During the Joys and Concerns portion of worship, Rev. Betty Connette (PSCE, 1985) welcomed a Pakistani family to worship and share their story. One of the ladies spoke of the persecution in Pakistan and their journey to America. She spoke of both struggles and triumphs, losing loved ones, and adjusting to a new culture. She spoke of the struggles that the children had in school and her concern about what they would do during the summer while the adults worked all day. Western Boulevard Presbyterian ended up being the answer to that question.

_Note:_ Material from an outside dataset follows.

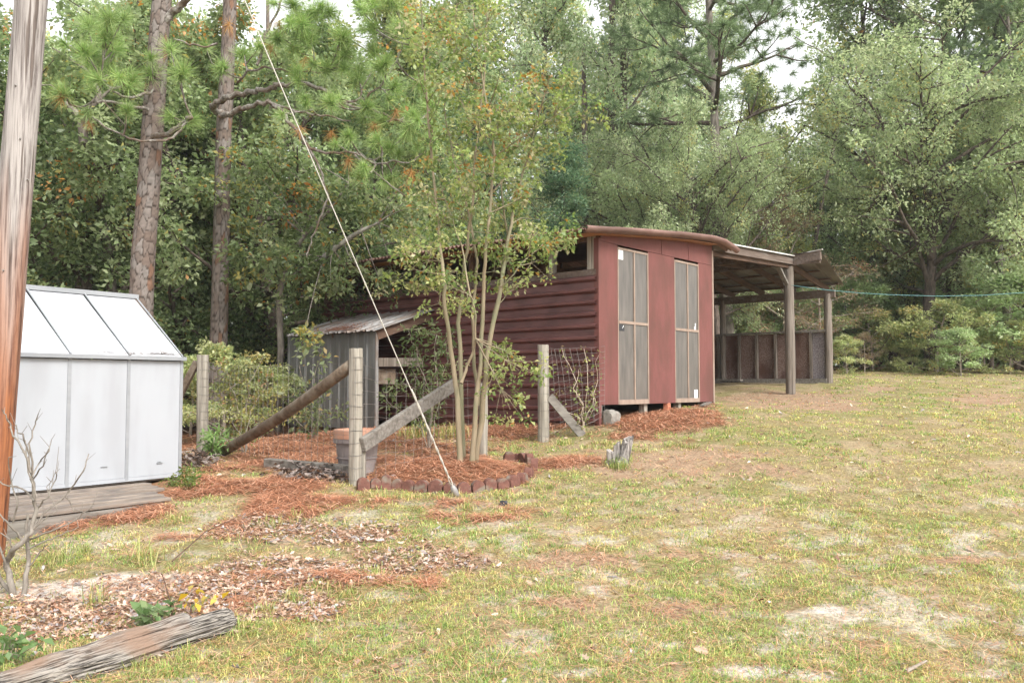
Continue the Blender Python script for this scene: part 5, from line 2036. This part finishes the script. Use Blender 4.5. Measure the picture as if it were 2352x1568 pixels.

After seeing the sign for VBS and taking a picture so she had all of the information, she called the church to register her kids. So now, one week for the kids was covered. At the close of VBS, she began wondering what else the kids could do- were there other churches nearby that would be hosting VBS? One member reached out and took the family under her wing, driving the children to the local YMCA every day for the rest of the summer. Now, because of the time with other kids their age, the children were ready for the new school year with new friends.

Following a sermon about acting out God’s Word rather than just listening, this testimony hit home. The testimony was the answer to the question of the morning’s worship service, “What if?” When Western Boulevard put up the VBS sign on the lawn, little did they know their sign would be an answer to the question.

In every aspect of our ministry, we are called to be doers for this very reason. We never know who will see or hear us, and what our actions might do for them. In all that we do, we are called to portray God’s love and grace.

In a leadership class at Union, Dr. Ken McFayden told us that every mission and vision statement should start with who the church believes God is. I would add that every action of the church should demonstrate who they believe God to be.

When we welcome others into worship, whether by a sign on the lawn or a hand shake at the door, we are portraying how we understand God.. We can sometimes be changing the life of someone. It may not happen every time our door is open or a sign is up, but that one time is sometimes all it takes. That one time is the reason that we strive to answer God’s call in all that we do.

What is the point? God is the point. If we can help someone find a home, find peace, or find love through our small actions in ministry, imagine how God can use our big actions.

As you take time to discern how to engage in new ministries this year, take time to think about how each action can help show who you believe God to be. You never know who will take a picture of that sign on the lawn in hopes of finding a much-needed answer!